>> BEGIN
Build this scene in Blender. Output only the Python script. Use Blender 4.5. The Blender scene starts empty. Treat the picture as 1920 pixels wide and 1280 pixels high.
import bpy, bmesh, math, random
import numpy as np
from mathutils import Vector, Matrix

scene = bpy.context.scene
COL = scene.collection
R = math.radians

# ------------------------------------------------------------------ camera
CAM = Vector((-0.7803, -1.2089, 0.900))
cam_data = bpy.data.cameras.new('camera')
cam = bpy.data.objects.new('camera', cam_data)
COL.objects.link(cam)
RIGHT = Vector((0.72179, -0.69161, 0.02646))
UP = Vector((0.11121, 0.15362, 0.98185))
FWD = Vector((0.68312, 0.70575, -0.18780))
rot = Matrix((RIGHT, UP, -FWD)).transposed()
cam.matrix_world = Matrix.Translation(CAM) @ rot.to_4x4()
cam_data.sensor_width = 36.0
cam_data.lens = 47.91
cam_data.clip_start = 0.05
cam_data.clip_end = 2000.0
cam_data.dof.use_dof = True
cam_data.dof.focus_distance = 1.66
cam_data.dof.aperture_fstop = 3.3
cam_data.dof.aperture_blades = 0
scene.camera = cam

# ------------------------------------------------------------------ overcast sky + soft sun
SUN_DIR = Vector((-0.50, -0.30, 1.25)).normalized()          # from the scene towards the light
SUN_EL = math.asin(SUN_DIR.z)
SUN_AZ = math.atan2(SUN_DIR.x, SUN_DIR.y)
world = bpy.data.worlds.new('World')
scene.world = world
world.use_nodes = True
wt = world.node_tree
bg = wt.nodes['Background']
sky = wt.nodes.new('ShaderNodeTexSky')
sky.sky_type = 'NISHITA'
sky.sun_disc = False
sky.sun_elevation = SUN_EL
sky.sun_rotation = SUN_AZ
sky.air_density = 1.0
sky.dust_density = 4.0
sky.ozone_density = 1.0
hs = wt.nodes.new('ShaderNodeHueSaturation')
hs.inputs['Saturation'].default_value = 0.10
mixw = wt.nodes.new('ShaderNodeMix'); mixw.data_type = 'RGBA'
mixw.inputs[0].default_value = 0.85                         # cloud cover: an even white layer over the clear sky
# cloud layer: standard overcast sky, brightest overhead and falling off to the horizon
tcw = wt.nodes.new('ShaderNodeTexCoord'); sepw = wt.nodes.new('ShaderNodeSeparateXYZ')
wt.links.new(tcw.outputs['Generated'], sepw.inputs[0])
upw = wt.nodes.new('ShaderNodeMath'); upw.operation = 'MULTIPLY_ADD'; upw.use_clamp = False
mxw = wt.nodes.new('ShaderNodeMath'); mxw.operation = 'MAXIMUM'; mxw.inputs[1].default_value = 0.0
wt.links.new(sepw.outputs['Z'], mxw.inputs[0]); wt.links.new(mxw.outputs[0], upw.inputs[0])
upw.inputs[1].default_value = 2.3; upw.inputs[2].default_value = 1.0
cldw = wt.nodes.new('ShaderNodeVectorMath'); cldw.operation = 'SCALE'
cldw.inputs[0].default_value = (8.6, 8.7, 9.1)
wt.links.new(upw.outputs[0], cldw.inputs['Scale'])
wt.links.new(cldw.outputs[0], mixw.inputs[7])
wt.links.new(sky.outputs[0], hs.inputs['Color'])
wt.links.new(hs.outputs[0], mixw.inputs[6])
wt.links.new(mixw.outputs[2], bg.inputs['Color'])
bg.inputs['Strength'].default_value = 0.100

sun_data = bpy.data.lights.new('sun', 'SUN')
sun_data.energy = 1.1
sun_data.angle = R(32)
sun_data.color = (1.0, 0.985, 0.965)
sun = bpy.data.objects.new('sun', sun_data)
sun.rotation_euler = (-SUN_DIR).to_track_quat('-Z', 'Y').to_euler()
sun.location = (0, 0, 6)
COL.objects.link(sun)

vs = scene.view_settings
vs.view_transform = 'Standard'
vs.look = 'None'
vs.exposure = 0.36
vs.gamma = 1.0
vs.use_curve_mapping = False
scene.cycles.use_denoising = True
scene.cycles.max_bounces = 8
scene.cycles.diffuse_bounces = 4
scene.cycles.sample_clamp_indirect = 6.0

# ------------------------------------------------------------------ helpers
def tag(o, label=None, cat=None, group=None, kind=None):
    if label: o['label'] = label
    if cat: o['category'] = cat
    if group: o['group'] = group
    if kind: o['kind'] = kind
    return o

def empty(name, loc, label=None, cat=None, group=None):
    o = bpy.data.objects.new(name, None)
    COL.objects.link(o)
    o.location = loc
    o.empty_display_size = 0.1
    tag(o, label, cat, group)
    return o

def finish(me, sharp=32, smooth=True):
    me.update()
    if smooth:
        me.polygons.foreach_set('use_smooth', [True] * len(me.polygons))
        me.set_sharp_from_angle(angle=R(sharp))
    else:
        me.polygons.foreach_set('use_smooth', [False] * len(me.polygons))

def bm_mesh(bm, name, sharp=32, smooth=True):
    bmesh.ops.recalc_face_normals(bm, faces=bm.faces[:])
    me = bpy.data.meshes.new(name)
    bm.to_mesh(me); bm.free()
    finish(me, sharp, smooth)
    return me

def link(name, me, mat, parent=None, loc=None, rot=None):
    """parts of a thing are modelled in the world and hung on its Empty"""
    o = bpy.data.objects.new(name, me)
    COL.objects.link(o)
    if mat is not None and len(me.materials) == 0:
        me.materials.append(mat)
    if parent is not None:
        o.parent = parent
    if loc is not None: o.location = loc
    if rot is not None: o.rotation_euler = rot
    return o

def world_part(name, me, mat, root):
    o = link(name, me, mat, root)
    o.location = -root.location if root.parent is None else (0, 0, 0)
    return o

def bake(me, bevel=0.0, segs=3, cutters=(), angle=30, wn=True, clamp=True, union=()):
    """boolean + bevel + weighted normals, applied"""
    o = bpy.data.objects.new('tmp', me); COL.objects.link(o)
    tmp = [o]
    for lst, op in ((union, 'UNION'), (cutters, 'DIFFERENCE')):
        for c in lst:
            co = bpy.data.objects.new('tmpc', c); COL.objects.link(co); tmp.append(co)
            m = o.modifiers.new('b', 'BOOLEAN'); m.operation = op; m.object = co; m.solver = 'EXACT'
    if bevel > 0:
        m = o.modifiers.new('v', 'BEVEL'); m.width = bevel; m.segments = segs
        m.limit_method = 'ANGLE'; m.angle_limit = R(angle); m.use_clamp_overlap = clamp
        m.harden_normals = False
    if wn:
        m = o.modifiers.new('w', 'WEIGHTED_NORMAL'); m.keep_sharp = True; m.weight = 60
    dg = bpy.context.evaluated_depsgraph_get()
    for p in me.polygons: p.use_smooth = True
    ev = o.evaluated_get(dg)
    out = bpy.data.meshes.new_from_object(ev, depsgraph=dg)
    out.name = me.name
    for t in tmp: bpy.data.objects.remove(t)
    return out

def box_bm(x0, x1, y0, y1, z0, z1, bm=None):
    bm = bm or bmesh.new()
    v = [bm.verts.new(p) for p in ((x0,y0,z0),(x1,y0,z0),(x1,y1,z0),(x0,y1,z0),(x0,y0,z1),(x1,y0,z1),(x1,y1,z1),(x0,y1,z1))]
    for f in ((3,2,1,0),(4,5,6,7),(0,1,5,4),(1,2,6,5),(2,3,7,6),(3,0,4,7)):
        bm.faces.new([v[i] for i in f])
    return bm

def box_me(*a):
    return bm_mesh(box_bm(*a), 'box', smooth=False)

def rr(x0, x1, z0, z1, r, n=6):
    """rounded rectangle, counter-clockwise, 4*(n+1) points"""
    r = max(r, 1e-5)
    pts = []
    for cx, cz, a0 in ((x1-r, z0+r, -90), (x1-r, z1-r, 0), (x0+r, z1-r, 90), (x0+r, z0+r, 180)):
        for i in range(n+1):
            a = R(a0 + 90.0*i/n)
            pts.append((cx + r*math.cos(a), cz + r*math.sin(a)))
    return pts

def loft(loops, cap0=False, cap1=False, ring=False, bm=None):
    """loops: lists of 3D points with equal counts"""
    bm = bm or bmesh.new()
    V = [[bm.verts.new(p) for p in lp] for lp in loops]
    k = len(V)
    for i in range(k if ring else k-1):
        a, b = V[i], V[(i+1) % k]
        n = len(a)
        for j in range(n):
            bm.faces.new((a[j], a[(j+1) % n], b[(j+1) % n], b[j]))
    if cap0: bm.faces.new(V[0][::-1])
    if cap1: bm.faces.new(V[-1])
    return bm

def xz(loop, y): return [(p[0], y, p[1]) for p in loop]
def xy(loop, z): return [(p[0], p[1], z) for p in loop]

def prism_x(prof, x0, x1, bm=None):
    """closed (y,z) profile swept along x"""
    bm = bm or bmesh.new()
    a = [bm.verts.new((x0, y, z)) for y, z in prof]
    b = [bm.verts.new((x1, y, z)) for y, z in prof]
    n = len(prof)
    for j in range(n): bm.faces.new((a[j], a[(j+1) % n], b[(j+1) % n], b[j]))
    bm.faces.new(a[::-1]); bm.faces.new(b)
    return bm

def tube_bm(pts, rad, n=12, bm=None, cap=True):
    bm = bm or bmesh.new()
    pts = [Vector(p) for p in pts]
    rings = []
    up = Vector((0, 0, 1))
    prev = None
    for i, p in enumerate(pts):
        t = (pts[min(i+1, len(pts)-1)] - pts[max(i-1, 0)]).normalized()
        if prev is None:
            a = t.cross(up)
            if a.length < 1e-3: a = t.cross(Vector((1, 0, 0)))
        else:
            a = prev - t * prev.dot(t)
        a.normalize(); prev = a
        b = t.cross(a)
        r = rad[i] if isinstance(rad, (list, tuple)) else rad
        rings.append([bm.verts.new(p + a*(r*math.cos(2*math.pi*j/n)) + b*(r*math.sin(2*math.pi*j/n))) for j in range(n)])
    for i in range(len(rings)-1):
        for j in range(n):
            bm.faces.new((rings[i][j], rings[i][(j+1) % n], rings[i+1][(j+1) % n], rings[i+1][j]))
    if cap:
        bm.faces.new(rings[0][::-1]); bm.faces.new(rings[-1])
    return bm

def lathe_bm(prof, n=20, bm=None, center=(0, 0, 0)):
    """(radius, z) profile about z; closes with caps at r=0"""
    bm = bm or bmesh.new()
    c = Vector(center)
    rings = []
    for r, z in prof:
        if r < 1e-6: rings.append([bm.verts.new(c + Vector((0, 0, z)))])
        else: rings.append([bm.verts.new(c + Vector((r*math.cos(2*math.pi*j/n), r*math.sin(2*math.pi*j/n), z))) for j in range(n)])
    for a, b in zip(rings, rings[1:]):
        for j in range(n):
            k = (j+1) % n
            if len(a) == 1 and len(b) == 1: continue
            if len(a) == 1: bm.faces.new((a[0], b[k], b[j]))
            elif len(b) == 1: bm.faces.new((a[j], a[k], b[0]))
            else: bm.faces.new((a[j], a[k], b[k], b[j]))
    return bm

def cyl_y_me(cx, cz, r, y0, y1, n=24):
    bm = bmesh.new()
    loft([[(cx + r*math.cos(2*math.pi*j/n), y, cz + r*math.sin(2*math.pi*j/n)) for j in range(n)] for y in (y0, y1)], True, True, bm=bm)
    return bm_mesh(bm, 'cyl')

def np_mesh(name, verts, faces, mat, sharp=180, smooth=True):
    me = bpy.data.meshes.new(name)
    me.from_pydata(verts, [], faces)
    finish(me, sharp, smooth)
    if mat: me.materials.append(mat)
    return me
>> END
TASK TO COMPLETE: All lines that include "scene" are to be gathered and copied.

RESULT FOR THIS EXERCISE:
Build this scene in Blender. Output only the Python script. Use Blender 4.5. The Blender scene starts empty. Treat the picture as 1920 pixels wide and 1280 pixels high.
scene = bpy.context.scene
COL = scene.collection
scene.camera = cam
SUN_DIR = Vector((-0.50, -0.30, 1.25)).normalized()          # from the scene towards the light
scene.world = world
vs = scene.view_settings
scene.cycles.use_denoising = True
scene.cycles.max_bounces = 8
scene.cycles.diffuse_bounces = 4
scene.cycles.sample_clamp_indirect = 6.0